Ils proposent d’effectuer des tests à distance sur les organismes à bord, en analysant comment les tardigrades et autres organismes terriens réagissent aux conditions de vie extrêmes inhérentes aux régions lointaines de l’espace. Lubin et son équipe pourraient ensuite extrapoler leurs conclusions pour jauger les potentiels effets du voyage interstellaire sur les humains.
« On pourrait commencer à penser à la conception de transporteurs interstellaires, quels qu’ils soient, d’une manière qui permettrait d’améliorer les problèmes détectés chez ces minuscules animaux », explique Joel Rothman, co-auteur de l’article et professeur émérite de science biomoléculaire et d’ingénierie à l’université de Californie à Santa Barbara.
Les auteurs ont soupesé les questions éthiques qui surviennent dans le fait de propager la vie terrestre dans l’espace – et, de la même façon, les risques de ramener sur Terre des formes de vie provenant d’autres systèmes solaires, un phénomène appelé la « contamination inversée ». Lubin et Rothman proposent, de manière cruciale, de rendre les engins spatiaux remplis de tardigrades à sens unique, en faisant toutes leurs analyses à distance pour s’assurer qu’aucun microbe extraterrestre ne revienne sur Terre.
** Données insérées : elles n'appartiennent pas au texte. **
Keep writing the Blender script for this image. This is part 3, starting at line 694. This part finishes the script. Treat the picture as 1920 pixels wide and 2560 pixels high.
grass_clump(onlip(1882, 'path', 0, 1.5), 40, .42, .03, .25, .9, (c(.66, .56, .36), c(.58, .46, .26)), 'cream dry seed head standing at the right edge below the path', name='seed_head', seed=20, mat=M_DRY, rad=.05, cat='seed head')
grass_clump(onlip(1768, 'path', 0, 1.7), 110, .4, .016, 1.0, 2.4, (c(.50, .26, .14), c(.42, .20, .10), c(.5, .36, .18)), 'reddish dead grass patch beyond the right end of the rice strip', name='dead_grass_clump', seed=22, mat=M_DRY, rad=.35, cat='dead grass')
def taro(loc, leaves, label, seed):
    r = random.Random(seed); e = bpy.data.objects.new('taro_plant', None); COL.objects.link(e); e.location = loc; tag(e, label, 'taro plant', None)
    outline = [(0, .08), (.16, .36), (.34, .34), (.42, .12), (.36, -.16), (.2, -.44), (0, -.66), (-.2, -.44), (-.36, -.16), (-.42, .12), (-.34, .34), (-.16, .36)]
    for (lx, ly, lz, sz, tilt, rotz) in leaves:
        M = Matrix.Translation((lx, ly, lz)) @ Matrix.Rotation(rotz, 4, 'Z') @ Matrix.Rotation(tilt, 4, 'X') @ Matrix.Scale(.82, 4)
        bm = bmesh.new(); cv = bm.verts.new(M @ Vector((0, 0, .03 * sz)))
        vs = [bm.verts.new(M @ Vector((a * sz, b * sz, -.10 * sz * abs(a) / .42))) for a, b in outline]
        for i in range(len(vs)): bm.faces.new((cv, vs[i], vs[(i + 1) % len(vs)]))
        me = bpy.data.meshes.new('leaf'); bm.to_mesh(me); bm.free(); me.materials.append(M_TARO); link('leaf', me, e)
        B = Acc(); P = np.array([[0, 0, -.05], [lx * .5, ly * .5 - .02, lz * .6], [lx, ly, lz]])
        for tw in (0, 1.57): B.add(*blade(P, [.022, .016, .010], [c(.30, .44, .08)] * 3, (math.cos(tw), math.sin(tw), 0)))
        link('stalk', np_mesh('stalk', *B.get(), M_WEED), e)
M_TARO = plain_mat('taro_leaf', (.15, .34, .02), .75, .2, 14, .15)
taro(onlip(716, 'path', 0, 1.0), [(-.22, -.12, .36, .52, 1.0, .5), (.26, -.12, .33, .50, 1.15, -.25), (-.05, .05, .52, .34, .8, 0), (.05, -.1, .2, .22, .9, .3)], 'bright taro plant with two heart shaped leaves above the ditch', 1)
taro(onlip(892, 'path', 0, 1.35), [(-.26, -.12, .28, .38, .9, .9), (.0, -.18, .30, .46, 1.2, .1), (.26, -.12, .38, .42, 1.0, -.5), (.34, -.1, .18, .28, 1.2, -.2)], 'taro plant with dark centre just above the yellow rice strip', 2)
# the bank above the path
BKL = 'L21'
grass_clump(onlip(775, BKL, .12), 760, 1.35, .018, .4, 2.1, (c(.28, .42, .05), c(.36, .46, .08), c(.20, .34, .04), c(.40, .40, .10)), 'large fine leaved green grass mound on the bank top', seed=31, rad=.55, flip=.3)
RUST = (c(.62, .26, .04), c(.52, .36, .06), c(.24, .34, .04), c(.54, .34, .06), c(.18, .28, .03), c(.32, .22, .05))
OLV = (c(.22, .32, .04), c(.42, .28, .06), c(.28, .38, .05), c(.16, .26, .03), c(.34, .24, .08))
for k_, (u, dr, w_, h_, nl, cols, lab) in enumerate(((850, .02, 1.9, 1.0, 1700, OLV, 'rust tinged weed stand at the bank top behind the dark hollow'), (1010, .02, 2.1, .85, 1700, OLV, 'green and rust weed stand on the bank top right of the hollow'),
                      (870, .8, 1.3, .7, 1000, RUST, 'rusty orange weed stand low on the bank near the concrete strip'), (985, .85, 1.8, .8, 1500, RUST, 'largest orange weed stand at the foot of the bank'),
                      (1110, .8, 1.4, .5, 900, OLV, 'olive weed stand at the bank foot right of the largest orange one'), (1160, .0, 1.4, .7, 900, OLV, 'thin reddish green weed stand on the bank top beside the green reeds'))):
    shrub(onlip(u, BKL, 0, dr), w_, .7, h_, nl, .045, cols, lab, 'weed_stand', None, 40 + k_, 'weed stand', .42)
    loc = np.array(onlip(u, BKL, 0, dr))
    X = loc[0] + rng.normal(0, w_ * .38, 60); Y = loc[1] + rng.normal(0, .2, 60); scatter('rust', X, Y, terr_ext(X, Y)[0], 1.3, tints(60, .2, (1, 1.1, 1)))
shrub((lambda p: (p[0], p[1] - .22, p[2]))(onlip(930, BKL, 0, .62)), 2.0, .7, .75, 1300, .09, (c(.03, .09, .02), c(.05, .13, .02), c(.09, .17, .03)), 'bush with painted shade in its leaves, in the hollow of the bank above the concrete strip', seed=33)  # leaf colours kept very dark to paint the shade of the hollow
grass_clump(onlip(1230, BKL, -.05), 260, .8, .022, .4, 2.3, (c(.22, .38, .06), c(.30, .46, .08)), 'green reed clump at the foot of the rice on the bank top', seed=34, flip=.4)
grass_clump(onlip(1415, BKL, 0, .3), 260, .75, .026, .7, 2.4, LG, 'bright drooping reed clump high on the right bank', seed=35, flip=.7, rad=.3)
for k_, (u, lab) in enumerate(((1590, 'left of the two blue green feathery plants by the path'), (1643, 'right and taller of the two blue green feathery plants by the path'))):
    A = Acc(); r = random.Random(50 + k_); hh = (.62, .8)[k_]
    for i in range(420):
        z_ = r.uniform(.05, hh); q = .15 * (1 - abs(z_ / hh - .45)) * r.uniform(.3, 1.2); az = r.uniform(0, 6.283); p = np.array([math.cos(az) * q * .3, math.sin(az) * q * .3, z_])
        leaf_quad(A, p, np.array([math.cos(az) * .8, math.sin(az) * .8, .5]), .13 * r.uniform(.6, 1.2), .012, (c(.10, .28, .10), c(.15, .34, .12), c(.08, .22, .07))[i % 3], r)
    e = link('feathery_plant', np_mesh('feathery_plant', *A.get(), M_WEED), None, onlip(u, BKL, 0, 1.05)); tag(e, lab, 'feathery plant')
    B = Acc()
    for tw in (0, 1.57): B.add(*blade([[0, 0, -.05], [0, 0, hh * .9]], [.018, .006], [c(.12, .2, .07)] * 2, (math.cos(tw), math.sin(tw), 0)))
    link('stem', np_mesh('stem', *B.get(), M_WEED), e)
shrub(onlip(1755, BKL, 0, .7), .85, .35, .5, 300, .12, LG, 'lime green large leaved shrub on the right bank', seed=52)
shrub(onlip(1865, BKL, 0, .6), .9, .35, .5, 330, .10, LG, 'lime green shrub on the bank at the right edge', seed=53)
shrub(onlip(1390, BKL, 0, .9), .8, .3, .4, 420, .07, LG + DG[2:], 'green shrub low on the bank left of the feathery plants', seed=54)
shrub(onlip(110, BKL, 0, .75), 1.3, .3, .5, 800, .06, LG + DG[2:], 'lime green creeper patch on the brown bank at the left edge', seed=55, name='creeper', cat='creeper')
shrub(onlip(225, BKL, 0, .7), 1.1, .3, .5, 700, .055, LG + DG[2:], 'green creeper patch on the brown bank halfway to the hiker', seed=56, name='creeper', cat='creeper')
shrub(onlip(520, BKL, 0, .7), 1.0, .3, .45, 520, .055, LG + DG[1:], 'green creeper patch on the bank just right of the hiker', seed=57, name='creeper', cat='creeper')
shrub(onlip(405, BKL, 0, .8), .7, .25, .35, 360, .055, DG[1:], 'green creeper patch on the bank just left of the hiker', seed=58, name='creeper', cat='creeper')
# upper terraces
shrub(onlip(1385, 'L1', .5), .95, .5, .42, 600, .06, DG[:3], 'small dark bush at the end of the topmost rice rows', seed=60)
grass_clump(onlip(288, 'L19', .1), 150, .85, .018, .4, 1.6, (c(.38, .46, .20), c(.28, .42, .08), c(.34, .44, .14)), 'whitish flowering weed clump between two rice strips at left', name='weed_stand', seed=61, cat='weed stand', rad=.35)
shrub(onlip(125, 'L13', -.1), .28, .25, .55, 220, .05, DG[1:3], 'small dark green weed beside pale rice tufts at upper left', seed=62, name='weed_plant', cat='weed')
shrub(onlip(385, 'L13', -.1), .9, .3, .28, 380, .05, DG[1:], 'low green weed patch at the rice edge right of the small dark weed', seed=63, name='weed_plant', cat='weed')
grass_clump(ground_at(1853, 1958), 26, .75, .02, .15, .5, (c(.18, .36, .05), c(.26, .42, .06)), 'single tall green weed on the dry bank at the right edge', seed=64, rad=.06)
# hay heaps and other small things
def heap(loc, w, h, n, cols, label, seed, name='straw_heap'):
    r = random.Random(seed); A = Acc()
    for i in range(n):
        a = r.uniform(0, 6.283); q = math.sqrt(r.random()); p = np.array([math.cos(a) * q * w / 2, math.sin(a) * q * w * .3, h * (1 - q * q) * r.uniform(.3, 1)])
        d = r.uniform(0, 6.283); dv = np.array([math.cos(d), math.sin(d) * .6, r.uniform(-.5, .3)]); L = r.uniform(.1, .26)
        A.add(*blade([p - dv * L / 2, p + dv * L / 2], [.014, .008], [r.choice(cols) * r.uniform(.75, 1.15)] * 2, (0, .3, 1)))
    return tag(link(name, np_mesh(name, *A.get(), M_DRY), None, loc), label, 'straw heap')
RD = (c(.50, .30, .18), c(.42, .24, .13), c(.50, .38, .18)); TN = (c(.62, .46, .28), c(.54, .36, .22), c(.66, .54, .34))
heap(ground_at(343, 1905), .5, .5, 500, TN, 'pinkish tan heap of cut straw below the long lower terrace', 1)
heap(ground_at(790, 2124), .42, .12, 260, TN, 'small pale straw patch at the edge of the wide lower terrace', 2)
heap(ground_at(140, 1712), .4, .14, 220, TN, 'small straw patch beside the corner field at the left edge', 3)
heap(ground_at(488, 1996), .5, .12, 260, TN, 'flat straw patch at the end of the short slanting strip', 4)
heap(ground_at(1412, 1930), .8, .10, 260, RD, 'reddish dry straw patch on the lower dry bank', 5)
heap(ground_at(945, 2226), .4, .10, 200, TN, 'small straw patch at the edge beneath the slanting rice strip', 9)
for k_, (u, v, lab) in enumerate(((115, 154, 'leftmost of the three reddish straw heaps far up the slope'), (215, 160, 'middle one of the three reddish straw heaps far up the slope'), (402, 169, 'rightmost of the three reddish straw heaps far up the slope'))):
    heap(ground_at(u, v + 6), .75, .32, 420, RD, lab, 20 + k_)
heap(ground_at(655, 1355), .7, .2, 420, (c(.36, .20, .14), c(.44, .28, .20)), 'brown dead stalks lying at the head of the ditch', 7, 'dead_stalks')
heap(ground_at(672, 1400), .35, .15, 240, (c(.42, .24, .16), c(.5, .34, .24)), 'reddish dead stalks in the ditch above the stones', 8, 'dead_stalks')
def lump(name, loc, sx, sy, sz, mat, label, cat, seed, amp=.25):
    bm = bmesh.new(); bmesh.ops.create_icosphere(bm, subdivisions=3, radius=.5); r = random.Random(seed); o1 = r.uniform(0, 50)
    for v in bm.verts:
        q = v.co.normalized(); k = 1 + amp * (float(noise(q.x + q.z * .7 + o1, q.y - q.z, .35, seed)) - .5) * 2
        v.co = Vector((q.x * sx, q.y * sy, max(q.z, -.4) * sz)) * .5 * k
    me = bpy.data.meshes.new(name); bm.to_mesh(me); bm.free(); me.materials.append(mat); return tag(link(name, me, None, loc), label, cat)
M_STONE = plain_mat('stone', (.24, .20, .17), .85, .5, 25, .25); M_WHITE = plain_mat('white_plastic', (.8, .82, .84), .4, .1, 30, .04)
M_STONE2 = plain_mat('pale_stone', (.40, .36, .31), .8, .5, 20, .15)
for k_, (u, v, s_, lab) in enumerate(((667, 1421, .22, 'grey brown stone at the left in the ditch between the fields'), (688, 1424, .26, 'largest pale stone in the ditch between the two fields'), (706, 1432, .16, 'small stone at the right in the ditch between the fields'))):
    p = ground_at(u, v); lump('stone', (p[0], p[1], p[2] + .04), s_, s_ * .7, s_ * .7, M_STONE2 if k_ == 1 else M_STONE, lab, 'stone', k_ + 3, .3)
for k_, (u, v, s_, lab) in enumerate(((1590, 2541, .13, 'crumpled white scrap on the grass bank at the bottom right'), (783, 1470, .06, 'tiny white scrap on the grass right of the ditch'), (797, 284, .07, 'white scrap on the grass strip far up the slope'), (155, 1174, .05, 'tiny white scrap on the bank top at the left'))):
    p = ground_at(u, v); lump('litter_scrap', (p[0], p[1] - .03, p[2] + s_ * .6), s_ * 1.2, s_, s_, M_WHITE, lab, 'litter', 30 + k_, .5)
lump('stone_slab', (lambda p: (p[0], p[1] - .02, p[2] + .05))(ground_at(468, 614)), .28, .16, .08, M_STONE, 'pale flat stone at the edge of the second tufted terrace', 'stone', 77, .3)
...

Les considérations éthiques forment une part entière du processus de conception de la vie au-delà de la Terre, et au-delà des modes de transport que l’on imagine aujourd’hui. Ces questions font partie d’un vaste panel de considérations que Lubin et Rothman envisagent volontiers. Effectivement, si l’ambition est de commencer à petite échelle, les auteurs soulignent dans l’article que la propulsion laser pourrait être utilisée sur de plus gros engins, et que les systèmes pourraient être mis en place sur des objets dans l’espace, pas seulement sur Terre.
« Je pense que continuer à explorer fait partie de notre destin », a dit Rothman. « On explore à des niveaux de plus en plus petits, jusqu’à des niveaux subatomiques, et on explore aussi à des échelles toujours plus grandes. Une telle volonté d’exploration incessante se trouve au cœur de qui nous sommes en tant qu’espèce ».